Given a non-null $3 \times 3$ matrix $A$ such that $A^2 = 0$, then prove that there exists a unitary matrix $U$ such that $$U^H A U = \begin{bmatrix} 0 & 0 & u \\ 0 & 0 & v \\ 0 & 0 & 0\end{bmatrix}$$
I tried taking a generic $A$ as: $$A=[v_1\:v_2\:av_1+bv_2]$$ where $v_1,v_2,av_1+bv_2$ are linearly dependent column vectors of $A$ since $Det(A)=0$. Now let the unitary matrix be: $$U=[u_1\:u_2\:u_3]$$ But the matrix multiplication is too heavy.
the result trivially holds when $A=\mathbf 0$ so we can assume WLOG that $A\neq \mathbf 0$.
1.) By Sylvester's Rank Inequality we have
$\text{rank}\big(A\big)+\text{rank}\big(A\big)\leq \text{rank}\big(A^2\big)+n = 0 +3\implies \text{rank}\big(A\big) = 1$
2.) By rank-nullity $\dim \ker \big(A\big) = 3-1=2$. So select 2 linearly independent vectors $\mathbf v_1, \mathbf v_2$ from the kernel. Rescale so that $\mathbf v_1$ has length (2 norm) of 1 and call it $\mathbf u_1$. Now run Gram Schmidt on $\mathbf v_2$ to get a second orthogonal vector that is re-scaled to have length one and call it $\mathbf u_2$.
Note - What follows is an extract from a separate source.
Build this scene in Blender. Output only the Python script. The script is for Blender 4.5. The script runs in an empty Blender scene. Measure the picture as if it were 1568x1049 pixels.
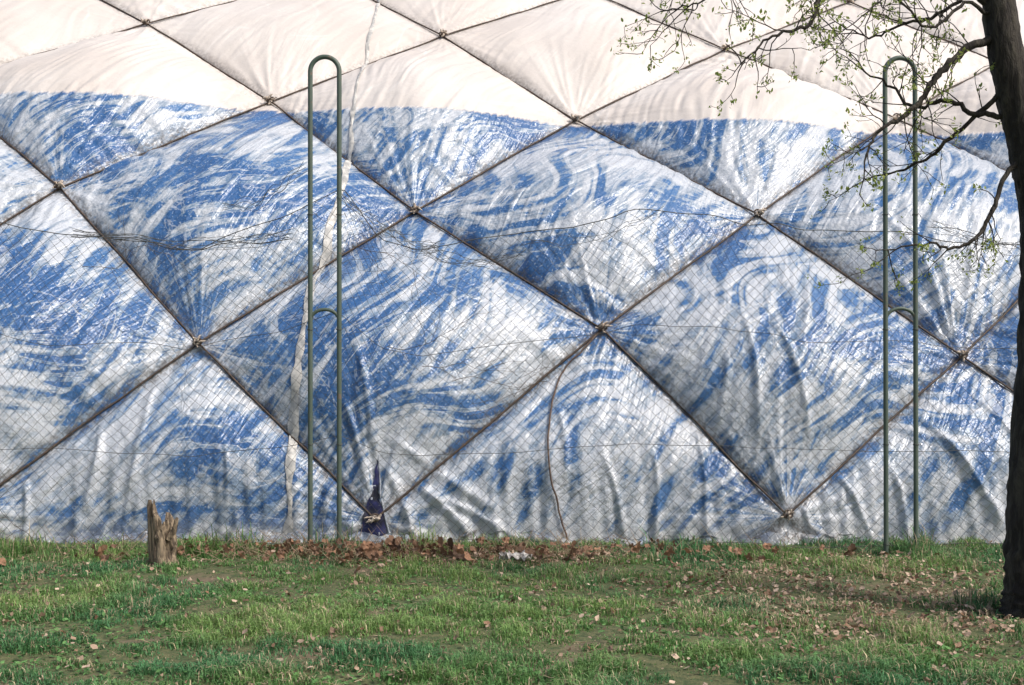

3.) now find a 3rd basis vector, $\mathbf v_3$, that is linearly independent from the other $\mathbf v_k$'s. There are many ways to do this. An easy way is to note that at least one standard basis vector $\mathbf e_k$ must work. (Why? a simple dimension argument will do it.) Run Gram Schmidt on $\mathbf v_3$ as before to get $\mathbf u_3$.
Alternatively: consider the matrix $B:=\begin{bmatrix}\mathbf u_1^*\\\mathbf u_2^* \end{bmatrix}$
$2=\text{row rank}\big(B\big)=\text{col rank}\big(B\big)\implies \dim \ker\big( B\big) = 1$. So select a non-zero vector in that kernel and rescale so that it has length one, and call it $\mathbf u_3$.
4.)
$U := \bigg[\begin{array}{c|c|c} \mathbf u_1 & \mathbf u_2 & \mathbf u_{3} \end{array}\bigg]$
where $U$ is unitary. Then
$AU = U\begin{bmatrix}0 &0 & x_1\\ 0 &0 & x_2\\0 &0 & x_3 \end{bmatrix}= U\begin{bmatrix}0 &0 & x_1\\ 0 &0 & x_2\\0 &0 & 0 \end{bmatrix}= UR$
where we know $x_3=0$ because $A$ is nilpotent and hence has $n=3$ eigenvalues equal to zero (i.e. $A=URU^*$ and the eigenvalues of a triangular matrix are on the diagonal).